## Records with scene code
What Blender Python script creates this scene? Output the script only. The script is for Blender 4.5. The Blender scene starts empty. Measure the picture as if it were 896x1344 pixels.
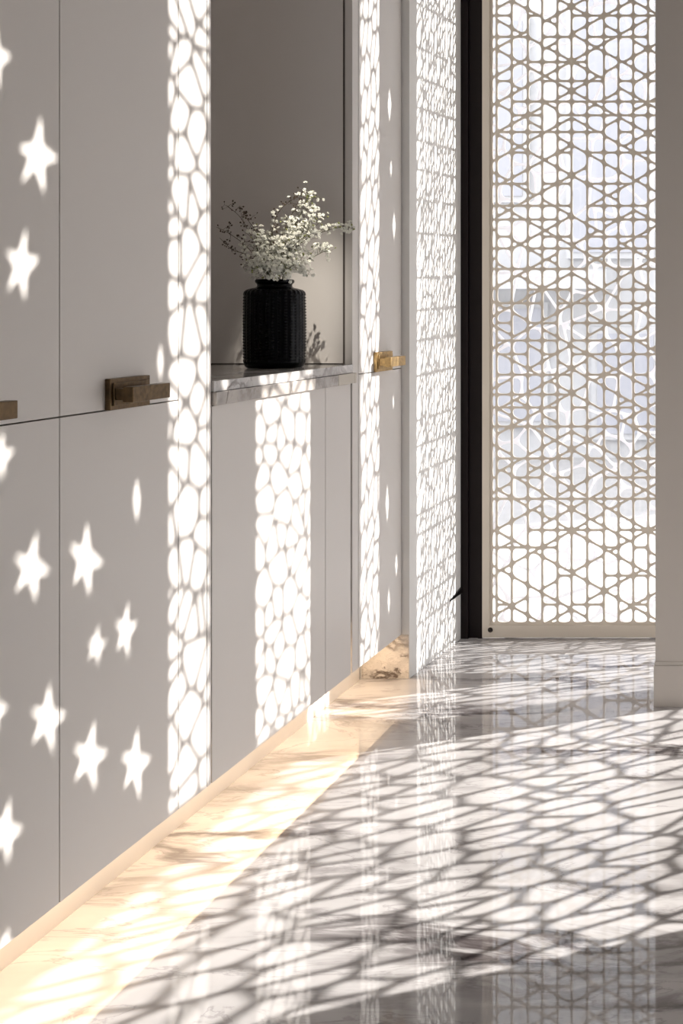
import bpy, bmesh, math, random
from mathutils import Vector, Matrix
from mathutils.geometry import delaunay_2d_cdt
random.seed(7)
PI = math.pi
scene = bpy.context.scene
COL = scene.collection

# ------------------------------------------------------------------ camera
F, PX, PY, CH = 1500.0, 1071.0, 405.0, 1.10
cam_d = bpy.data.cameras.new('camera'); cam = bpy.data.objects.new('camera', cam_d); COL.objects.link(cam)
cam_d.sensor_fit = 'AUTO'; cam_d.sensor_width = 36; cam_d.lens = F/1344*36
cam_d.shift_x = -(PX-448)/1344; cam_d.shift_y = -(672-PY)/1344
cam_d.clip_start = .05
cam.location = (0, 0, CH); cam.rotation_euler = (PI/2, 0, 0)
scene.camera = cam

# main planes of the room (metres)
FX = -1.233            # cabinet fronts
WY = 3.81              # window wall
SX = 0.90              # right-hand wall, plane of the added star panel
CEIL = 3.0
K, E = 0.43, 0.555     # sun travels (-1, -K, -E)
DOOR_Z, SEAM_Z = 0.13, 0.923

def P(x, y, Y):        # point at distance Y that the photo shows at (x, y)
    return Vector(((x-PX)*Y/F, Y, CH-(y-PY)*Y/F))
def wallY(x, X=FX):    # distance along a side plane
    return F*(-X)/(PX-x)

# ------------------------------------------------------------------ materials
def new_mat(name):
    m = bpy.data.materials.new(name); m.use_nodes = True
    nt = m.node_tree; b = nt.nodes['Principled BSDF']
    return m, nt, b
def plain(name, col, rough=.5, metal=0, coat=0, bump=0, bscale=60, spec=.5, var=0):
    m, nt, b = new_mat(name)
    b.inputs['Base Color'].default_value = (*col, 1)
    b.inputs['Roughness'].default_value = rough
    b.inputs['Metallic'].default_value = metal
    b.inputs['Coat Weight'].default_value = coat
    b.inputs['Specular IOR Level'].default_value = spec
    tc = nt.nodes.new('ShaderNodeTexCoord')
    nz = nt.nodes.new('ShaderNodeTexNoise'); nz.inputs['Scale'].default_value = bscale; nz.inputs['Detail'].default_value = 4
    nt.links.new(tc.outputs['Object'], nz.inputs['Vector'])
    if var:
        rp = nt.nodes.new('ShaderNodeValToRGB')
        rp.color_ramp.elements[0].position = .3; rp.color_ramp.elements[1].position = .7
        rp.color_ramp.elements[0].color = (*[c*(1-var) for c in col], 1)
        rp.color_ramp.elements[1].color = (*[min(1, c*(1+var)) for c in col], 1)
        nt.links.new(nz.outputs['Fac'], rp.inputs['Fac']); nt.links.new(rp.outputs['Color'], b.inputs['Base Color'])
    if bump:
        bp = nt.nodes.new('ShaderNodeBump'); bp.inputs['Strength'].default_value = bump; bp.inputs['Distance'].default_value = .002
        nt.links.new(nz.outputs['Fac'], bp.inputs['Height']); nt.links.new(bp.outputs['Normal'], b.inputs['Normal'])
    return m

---

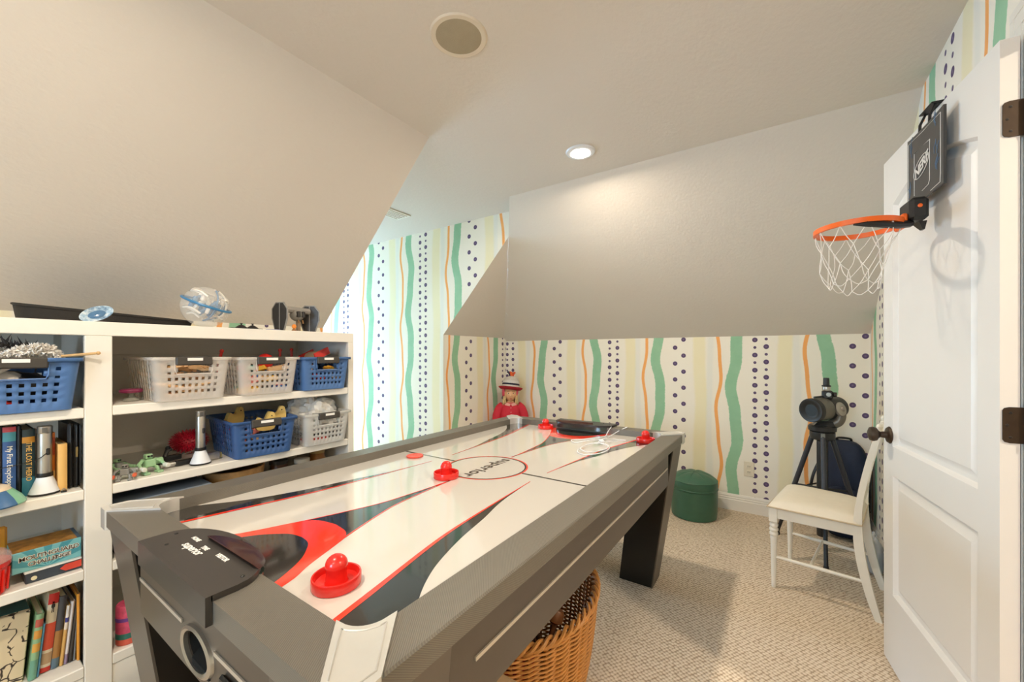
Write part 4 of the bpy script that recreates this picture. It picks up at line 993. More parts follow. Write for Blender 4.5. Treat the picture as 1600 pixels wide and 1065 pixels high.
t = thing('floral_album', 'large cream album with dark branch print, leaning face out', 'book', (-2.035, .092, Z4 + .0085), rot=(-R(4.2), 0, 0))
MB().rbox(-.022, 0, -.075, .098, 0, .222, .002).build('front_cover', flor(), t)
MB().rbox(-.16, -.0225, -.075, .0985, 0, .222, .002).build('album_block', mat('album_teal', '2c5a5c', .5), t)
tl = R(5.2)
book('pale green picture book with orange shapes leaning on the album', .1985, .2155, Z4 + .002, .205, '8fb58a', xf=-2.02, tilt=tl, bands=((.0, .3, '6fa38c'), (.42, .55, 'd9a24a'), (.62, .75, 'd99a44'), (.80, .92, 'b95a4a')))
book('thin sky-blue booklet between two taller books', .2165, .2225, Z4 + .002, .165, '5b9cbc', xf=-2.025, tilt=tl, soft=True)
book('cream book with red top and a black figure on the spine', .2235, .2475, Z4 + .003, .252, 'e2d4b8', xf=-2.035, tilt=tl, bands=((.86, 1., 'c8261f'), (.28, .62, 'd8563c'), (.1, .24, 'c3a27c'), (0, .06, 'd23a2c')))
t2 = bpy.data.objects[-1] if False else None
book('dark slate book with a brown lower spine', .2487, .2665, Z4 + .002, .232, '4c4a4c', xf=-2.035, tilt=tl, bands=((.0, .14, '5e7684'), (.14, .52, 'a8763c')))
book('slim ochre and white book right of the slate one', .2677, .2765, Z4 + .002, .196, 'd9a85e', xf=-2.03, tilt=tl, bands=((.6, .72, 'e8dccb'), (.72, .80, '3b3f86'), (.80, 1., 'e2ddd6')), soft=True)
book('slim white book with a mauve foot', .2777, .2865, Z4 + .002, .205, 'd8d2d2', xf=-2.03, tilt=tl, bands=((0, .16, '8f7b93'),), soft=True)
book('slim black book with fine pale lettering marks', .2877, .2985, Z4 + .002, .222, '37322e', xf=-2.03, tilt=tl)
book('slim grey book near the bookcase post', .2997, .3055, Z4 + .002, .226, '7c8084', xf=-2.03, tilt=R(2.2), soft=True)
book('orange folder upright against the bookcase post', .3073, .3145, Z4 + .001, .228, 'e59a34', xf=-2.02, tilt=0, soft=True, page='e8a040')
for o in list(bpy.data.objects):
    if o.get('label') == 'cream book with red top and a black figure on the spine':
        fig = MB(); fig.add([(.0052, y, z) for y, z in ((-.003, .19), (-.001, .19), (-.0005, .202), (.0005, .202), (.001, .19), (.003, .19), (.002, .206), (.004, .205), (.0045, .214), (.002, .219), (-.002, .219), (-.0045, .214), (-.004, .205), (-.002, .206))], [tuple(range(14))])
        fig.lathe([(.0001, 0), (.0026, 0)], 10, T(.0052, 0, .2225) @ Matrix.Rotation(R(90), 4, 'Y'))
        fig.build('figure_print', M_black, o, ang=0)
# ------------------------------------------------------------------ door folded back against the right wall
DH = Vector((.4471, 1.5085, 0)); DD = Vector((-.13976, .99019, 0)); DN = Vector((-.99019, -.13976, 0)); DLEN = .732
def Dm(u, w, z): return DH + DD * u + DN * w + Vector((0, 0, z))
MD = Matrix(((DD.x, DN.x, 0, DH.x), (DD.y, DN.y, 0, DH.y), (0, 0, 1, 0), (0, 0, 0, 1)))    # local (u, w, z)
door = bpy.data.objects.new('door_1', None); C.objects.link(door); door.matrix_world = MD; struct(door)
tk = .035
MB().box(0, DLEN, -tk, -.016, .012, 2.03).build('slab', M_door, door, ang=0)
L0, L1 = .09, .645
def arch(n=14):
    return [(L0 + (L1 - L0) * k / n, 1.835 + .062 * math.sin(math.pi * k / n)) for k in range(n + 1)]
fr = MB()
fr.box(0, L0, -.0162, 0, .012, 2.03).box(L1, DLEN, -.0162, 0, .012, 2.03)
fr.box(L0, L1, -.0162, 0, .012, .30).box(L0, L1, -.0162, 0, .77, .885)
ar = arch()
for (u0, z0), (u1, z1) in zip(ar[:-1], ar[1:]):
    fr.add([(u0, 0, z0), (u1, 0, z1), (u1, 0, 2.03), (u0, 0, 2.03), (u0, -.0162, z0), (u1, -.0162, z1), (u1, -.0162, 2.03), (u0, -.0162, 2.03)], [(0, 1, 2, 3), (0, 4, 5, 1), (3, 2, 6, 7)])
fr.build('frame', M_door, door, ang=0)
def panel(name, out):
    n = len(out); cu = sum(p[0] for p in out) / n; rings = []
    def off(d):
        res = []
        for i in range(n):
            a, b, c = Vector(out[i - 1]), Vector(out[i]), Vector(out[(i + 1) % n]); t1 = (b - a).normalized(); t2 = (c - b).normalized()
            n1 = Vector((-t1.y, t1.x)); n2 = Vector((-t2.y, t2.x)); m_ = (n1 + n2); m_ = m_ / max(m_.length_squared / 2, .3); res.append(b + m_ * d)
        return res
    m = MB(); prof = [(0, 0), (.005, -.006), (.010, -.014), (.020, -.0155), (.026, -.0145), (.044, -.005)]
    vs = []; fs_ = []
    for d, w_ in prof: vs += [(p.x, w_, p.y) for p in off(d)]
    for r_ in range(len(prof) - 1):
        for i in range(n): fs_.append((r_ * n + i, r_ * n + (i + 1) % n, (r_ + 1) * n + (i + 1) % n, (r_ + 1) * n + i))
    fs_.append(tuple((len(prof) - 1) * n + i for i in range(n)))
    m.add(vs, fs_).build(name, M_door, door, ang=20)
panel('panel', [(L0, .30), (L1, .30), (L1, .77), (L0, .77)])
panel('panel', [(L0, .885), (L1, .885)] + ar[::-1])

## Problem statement
Leave out the pictures and quote exactly the lines from the one where "What Blender Python" appears to the one where "return F*(-X)/(PX-x)" appears, both ends counted.

## Reply to the exercise
What Blender Python script creates this scene? Output the script only. The script is for Blender 4.5. The Blender scene starts empty. Measure the picture as if it were 896x1344 pixels.
import bpy, bmesh, math, random
from mathutils import Vector, Matrix
from mathutils.geometry import delaunay_2d_cdt
random.seed(7)
PI = math.pi
scene = bpy.context.scene
COL = scene.collection

# ------------------------------------------------------------------ camera
F, PX, PY, CH = 1500.0, 1071.0, 405.0, 1.10
cam_d = bpy.data.cameras.new('camera'); cam = bpy.data.objects.new('camera', cam_d); COL.objects.link(cam)
cam_d.sensor_fit = 'AUTO'; cam_d.sensor_width = 36; cam_d.lens = F/1344*36
cam_d.shift_x = -(PX-448)/1344; cam_d.shift_y = -(672-PY)/1344
cam_d.clip_start = .05
cam.location = (0, 0, CH); cam.rotation_euler = (PI/2, 0, 0)
scene.camera = cam

# main planes of the room (metres)
FX = -1.233            # cabinet fronts
WY = 3.81              # window wall
SX = 0.90              # right-hand wall, plane of the added star panel
CEIL = 3.0
K, E = 0.43, 0.555     # sun travels (-1, -K, -E)
DOOR_Z, SEAM_Z = 0.13, 0.923

def P(x, y, Y):        # point at distance Y that the photo shows at (x, y)
    return Vector(((x-PX)*Y/F, Y, CH-(y-PY)*Y/F))
def wallY(x, X=FX):    # distance along a side plane
    return F*(-X)/(PX-x)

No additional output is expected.